A Avenida da Sé (Ponte) – 1915-2020
Será que ainda hoje (!) é mais fácil associar renovação urbana a grandes e rasgadas avenidas e acelerado movimento ou à criação de locais com escala humana e vida urbana lenta, calma na quietude perdida?
O que fazer do morro norte da Sé é uma questão urbanística - não é uma questão arquitectónica.
A insistência com que paulatinamente ressurgem nos jornais e outros meios de comunicação questões relacionadas com as ideias urbanísticas para o infeliz Morro da Sé no Porto, designadamente para o enorme “pedaço” de cidade que foi esventrado e demolido na primeira metade do séc. passado (a chamada Avenida da Ponte) diz bem da convicção que os diferentes protagonistas que intervêm mais ou menos directamente nesta matéria (autores e decisores) têm desta problemática.
A grande esperança nos “futuros que cantam” que existia na cidade nos fins do séc. XIX e início de XX que acompanha a construção e entrada em funcionamento da Ponte Luís I, é provavelmente uma das razões que fez vencer as resistências e esquecer as possíveis malfeitorias inerentes à demolição de parte da histórica encosta norte do morro da Sé.
As “grandes ideias” faziam esquecer o bom senso e, no repente de alguns poucos anos, o valor de um tecido urbano que tinha séculos de lenta construção foi arrasado glorificando a inovação da “grande avenida” e dos grandes movimentos.
Na altura este espírito vingou, mas será que ainda hoje (!) é mais fácil associar renovação urbana a grandes e rasgadas avenidas e acelerado movimento ou à criação de locais com escala humana e vida urbana lenta, calma na quietude perdida?
Acresce que a grande inclinação da Avenida da Ponte torna-a penosa e pouco agradável para o peão, além de poluidora para veículos, esquecendo o túnel de vento acelerado que aí se sente, por estar orientada norte/sul e ser um alargamento entre dois estrangulamentos... Além disso nem é avenida nem alameda nem nada… É um troço minúsculo de rua sem escala, sem princípio nem fim!
Não foi por acaso que este imbróglio urbanístico foi tema de múltiplos estudos de arquitectos/urbanistas portugueses e estrangeiros de renome, que durante muitos anos (aprox. de 1915 a 1970) tiveram como tema - manter ou até reforçar a avenida ou, pelo contrário, desmaterializá-la em pequenos e sucessivos espaços.
Um dos últimos e mais auspicioso foi a proposta para aquele importante sítio de Fernando Távora, enquanto arquitecto colaborador da CMP. Na verdade, apesar de a manter, desvalorizava a avenida e, nesse trabalho de rasgo, materializava um conjunto de plataformas, pequenas escadas e recintos de agradável estabilidade, com bancos e vegetação, transformando a subida de S. Bento até à Sé num passeio agradável e variado.

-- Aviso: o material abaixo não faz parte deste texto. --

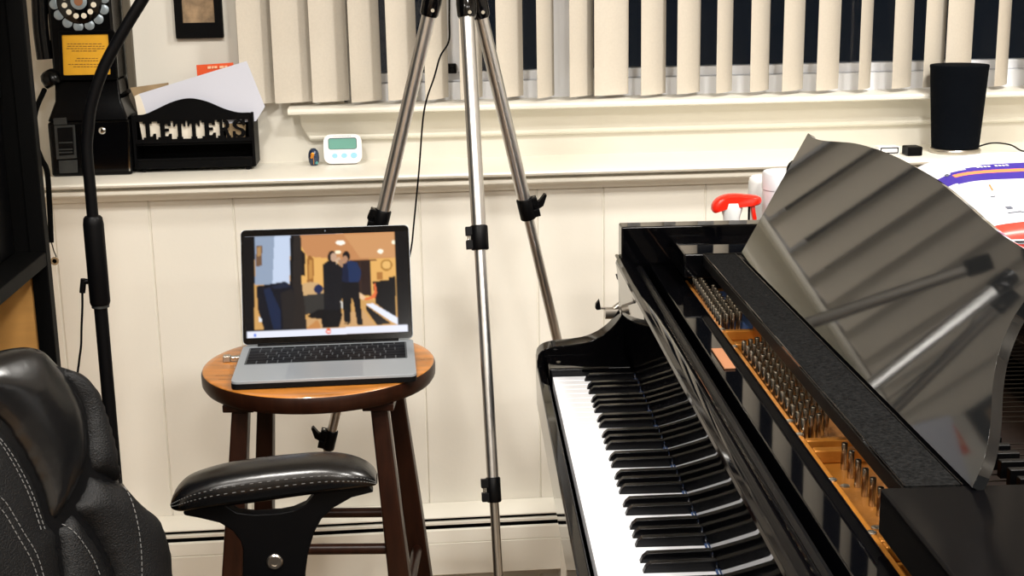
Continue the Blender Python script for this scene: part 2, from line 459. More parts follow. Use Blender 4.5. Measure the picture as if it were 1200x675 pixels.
# keys
KW = .0235
wk = MB(); wk.box(-.0005,.150,-KW+.0006,-.0006,.7195,.740)
w0 = wk.build('white_key', 'white_key', pn, bevel=.0011, bseg=2); w0['label'] = 'white piano key'
for i in range(1, 52): put(w0, (0,-KW*i,0), pn)
bk = MB()
def kq(u, hw, z): return [(u,-hw,z),(u,hw,z)]
vs = kq(.0495,.0052,.7385)+kq(.053,.0049,.7465)+kq(.0585,.0046,.7515)+kq(.1318,.0046,.7525)+kq(.1318,.0055,.7385)
bk.add(vs, [(0,1,3,2),(2,3,5,4),(4,5,7,6),(6,7,9,8),(8,9,1,0),(0,2,4,6,8),(1,9,7,5,3)])
b0 = None
for i in range(52):
    d = {0:0, 2:.0015, 3:-.0015, 5:.002, 6:0}.get(i % 7)
    if d is None or i == 51: continue
    if i % 7 == 0: d = -.002
    y = -KW*(i+1) + d
    if b0 is None:
        b0 = bk.build('black_key', 'black_key', pn, bevel=.0008, bseg=2); b0.location = (0, y, 0); b0['label'] = 'black piano key'
    else: put(b0, (0, y, 0), pn)
# felt strip behind the keys, its blue painting in a bluish reflection; fallboard
b = MB(); b.box(.1305,.1325,-1.2255,.001,.7401,.7425); b.build('felt_strip', 'blue_felt', pn)
fb = [(.1330,.7435),(.1135,.906),(.1120,.9135),(.1132,.9185),(.1185,.9215),(.130,.9195),(.140,.914),(.1475,.905),(.150,.885),(.150,.7435)]
b = MB(); b.prism(fb, lambda u,z,d:(u,d,z), NI+.001, VI-.001); b.build('fallboard', 'piano_black', pn, bevel=.001, angle=24)
b = MB(); b.prism([(.1475,.9055),(.152,.9085),(.1565,.9065),(.158,.90),(.158,.86),(.151,.86)], lambda u,z,d:(u,d,z), NI+.001, VI-.001); b.build('fallboard_hinge', 'piano_satin', pn)
# front rail with the little tan patch, iron plate, pins
b = MB(); b.box(.172,.2125,NI+.001,VI-.001,.70,.905); b.build('stretcher', 'piano_black', pn, bevel=.002)
b = MB(); b.box(.180,.1945,-.533,-.442,.9052,.9075); b.build('patch', 'tan_wood_patch', pn, bevel=.0008)
b = MB()
b.box(.2135,.315,-1.30,-.003,.866,.884)
b.box(.2135,.2215,-1.30,-.003,.884,.899)                 # raised front lip
for v0, v1 in ((-.395,-.315),(-.815,-.772),(-1.06,-1.035)):
    b.box(.2215,.30,v0,v0+.012,.884,.899); b.box(.2215,.30,v1-.010,v1,.884,.8985)
b.box(.262,.31,-.395,-.315,.884,.905)
pl = b.build('iron_plate', 'plate_gold', pn, bevel=.002)
pl['label'] = 'gold iron plate'
pinb = MB(); pinb.lathe([(.0034,.8842),(.0034,.9115),(.003,.913),(.0008,.9138)], 10)
pin0 = None; pins = []
def rows(v0, v1, nrow, cols, u0, du, slant, jit=0):
    for r in range(nrow):
        v = v0 + (v1-v0)*r/(nrow-1)
        for c in range(cols(r)): pins.append((u0(r)+du*c, v + slant*c))
rows(-.035, -.292, 14, lambda r: 2 if r < 4 else 3 if r < 8 else 4, lambda r: .226-.0004*r, .0105, .007)
rows(-.432, -.752, 14, lambda r: 4, lambda r: .2255, .0105, .0085)
rows(-.832, -1.03, 9, lambda r: 1, lambda r: .248, .0105, .007)
for u, v in pins:
    if pin0 is None:
        pin0 = pinb.build('tuning_pin', 'pin_steel', pl); pin0.location = (u, v, 0)
    else: put(pin0, (u, v, 0), pl)
for u, v in ((.217,-.32),(.217,-.41),(.2175,-.72),(.2175,-.765),(.217,-.90),(.236,-.88),(.236,-.985),(.2175,-1.03),(.224,-.015)):
    s_ = MB(); s_.lathe([(.0048,.0),(.0048,.0014),(.0032,.0022),(.001,.0022)], 14, o=(u,v,.899 if u < .2205 else .884))
    s_.box(u-.0033,u+.0033,v-.0004,v+.0004,.8992 if u < .2205 else .8842,.9015 if u < .2205 else .8865)
    s_.build('plate_screw', 'screw_nickel', pl)
b = MB(); b.box(.256,.272,-.30,-.075,.8845,.8965); b.build('felt_strip', 'blue_felt', pn, bevel=.001)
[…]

Nessa altura seria impensável pôr em causa a existência da Avenida de ligação à ponte e a sul, e por isso a atitude de Fernando Távora, centrando o fulcro da proposta na transformação do instável “corredor urbano” num conjunto de espaços estáveis, transfigurando aquele sítio no oposto a uma mera, desconfortável e poluente via mecânica.
A questão de base era (e continua a ser) a qualidade do espaço urbano. Era uma questão urbanística e não uma questão arquitectónica: - deveria valorizar-se a manutenção de um instável corredor ou deveria ser criada outra natureza de espaços – jardins, praças, plataformas graduais, numa escala mais próxima do antigo tecido urbano que, não era por acaso que se constituía em múltiplos espaços de pequenos e articulados largos (por exemplo o formoso Largo do Corpo da Guarda), ruas e ruelas que concretizavam um todo e ininterrupto percurso urbano desde S. Bento até ao Largo da Sé. A diferença de cotas assim o materializou com a maior naturalidade possível.
Hoje, sem atravessamento rodoviário (na ponte, como é sabido, o Metro tomou conta da circulação à cota alta) tem sentido manter aquele espaço tão desagradável e definitivamente desconfortável?
Na presidência da CMP de Nuno Cardoso e na sequência do movimento de renovação da Porto 2001 - faz agora quase vinte anos - existiu uma proposta (mais uma…) que não chegou a ser devidamente discutida nem corretamente avaliada pela cidade (ver figs. 4 e 5).
As imagens não valem pela forma nem pelo pormenor; valem pelo princípio aí definido. Podem ter aquela forma ou outra qualquer (...).